--- begin ---
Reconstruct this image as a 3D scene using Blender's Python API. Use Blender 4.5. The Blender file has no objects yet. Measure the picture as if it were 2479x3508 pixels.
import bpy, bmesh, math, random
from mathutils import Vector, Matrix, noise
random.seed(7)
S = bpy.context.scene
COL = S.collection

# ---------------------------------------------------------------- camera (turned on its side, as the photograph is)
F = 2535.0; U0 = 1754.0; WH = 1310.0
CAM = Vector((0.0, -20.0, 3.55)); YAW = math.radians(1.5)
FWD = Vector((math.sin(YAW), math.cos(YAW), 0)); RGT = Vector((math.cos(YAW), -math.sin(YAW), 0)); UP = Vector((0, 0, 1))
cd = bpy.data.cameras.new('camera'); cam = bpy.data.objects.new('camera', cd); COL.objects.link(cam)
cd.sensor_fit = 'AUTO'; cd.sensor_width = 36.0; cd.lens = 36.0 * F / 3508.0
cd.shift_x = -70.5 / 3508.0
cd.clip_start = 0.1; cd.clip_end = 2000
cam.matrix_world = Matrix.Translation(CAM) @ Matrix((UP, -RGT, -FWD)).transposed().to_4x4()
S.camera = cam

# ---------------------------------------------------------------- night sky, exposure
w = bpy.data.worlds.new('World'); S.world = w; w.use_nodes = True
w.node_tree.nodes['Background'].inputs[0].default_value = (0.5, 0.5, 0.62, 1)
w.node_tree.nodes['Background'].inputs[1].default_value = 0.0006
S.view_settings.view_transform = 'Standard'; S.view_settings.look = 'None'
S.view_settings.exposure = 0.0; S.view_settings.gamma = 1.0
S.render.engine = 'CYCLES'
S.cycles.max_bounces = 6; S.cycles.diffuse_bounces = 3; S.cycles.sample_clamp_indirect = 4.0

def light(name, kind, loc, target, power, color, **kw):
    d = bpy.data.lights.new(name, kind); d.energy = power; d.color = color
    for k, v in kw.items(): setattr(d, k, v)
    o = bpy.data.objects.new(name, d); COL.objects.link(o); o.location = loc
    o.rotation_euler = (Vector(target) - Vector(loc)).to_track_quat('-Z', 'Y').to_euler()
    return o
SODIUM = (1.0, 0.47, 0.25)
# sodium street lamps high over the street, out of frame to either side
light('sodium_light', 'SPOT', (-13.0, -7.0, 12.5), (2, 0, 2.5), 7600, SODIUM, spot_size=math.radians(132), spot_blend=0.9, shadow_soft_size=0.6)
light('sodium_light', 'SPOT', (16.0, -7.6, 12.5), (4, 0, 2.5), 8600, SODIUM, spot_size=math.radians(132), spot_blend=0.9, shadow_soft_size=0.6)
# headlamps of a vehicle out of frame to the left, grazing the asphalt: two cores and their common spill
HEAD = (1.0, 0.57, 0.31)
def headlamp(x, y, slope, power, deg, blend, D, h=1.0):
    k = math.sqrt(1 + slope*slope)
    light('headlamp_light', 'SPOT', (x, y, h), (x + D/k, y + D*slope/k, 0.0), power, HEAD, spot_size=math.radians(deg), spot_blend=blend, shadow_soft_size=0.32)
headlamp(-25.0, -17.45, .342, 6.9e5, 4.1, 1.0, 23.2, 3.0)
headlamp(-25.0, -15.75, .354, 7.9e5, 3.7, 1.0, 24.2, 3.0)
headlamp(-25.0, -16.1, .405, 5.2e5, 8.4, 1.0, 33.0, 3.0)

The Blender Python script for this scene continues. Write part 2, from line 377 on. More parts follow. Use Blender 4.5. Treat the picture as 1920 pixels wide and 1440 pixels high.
--- end ---
> [WRITTEN TASK] Copy the lines from the entries above in which the word "scene" appears.

> [ANSWER TO THIS TASK]
Reconstruct this image as a 3D scene using Blender's Python API. Use Blender 4.5. The Blender file has no objects yet. Measure the picture as if it were 2479x3508 pixels.
S = bpy.context.scene
The Blender Python script for this scene continues. Write part 2, from line 377 on. More parts follow. Use Blender 4.5. Treat the picture as 1920 pixels wide and 1440 pixels high.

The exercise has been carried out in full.